In the midst of all this, Tim Berne had organized a trio of himself, Joey, and Hank Roberts, called Miniature. The group was a collective, so everyone brought in tunes, though Hank Roberts told me repeatedly, regarding Miniature, “So much came from Tim; he made so much happen”. Miniature has a distinct personality, with a lot of humor many references to current pop music, and stands out in Tim’s vast discography.

That sense of fun and play comes through on their first album, Miniature (JMT, 1988). This is the debut of Joey’s ‘electronic’ set, where his 4-piece Sonor kit is outfitted with MIDI triggers and augmented with a Casio CZ 101 keyboard. However, the liner notes state that there were no overdubs on the album; everything we hear is live.

Roberts’ “Ethiopian Boxer” suggests R&B and the new ‘world’ music sound; Joey playing with his hands on MIDI-triggered drums and generating a lot of density with his keyboard.

Berne’s “Circular Prairie Song (For Bill Frisell)” a through-composed three-part suite in two and a half minutes, features some whoopee-cushion sounds on Joey’s keyboard and Hank’s spoken outro. Yes, I actually LOL, every time I hear this track.

Joey’s “Lonely Mood”, a serious and effective piece, features a moment of stark beauty when Hank and Tim play in unison, broken by a sung note from Hank, while Joey creating a forest floor of texture with keyboard, cymbals, and MIDI drums.

Tim’s “Narlin” has a second-line groove from Joey, a bluesy melody from Tim, and a moment of Hank Roberts gospel cello (at 4:20) that makes me want to cheer.
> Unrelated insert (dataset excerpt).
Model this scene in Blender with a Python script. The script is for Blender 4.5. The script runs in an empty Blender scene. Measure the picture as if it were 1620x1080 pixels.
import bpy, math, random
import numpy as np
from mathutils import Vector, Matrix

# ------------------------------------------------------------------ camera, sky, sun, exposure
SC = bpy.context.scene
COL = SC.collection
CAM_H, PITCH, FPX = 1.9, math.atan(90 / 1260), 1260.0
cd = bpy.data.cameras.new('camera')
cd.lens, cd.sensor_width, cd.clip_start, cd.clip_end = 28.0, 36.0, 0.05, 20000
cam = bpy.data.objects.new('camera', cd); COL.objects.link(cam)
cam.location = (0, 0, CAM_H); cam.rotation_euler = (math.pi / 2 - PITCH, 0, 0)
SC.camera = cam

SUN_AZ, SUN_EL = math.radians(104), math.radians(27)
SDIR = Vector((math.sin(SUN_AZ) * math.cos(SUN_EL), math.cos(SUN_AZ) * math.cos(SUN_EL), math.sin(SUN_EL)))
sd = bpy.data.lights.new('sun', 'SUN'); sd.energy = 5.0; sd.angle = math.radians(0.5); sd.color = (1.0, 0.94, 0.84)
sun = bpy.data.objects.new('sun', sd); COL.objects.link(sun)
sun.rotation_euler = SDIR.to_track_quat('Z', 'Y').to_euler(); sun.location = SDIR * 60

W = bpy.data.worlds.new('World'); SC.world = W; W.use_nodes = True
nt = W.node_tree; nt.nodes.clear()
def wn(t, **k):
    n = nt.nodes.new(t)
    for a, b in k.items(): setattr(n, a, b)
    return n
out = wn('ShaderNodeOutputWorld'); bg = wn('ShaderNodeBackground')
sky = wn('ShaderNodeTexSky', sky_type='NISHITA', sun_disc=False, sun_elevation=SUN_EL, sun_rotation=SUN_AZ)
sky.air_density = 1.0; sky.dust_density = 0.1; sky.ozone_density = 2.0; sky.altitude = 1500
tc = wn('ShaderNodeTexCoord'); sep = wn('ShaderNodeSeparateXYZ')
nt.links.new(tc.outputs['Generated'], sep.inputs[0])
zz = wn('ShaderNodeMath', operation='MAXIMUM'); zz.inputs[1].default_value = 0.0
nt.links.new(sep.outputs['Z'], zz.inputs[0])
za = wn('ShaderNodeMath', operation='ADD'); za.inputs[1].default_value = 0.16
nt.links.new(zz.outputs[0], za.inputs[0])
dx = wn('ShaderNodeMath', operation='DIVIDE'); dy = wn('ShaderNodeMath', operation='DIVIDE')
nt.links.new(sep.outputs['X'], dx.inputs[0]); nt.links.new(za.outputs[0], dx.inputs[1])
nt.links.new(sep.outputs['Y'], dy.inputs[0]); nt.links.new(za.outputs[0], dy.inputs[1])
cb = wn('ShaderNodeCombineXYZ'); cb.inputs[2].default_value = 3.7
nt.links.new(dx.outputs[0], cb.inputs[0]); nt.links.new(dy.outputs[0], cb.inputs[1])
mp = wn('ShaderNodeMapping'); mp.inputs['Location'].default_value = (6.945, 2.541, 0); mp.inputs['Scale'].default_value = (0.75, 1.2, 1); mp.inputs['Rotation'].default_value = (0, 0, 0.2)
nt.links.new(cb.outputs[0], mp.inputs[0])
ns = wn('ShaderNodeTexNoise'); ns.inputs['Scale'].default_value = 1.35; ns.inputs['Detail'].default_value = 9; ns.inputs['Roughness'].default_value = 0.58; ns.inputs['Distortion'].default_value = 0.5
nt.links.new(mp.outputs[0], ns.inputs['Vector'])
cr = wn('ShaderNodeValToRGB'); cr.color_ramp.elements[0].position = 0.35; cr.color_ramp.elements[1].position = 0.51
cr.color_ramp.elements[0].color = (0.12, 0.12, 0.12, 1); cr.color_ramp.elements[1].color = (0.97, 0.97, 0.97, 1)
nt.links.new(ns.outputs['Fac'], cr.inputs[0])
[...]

Hank’s “Abeetah” abruptly switches from quasi-punk to slow swing with the funniest keyboard solo (played by Joey) I’ve ever heard.

Tim Berne’s “Sanctuary” features a motivic Baron drum solo

and concludes with a tough, beautiful melody, masterfully orchestrated, built up, and swung by Joey, bringing us to the close of an astonishing 12-month run of recording.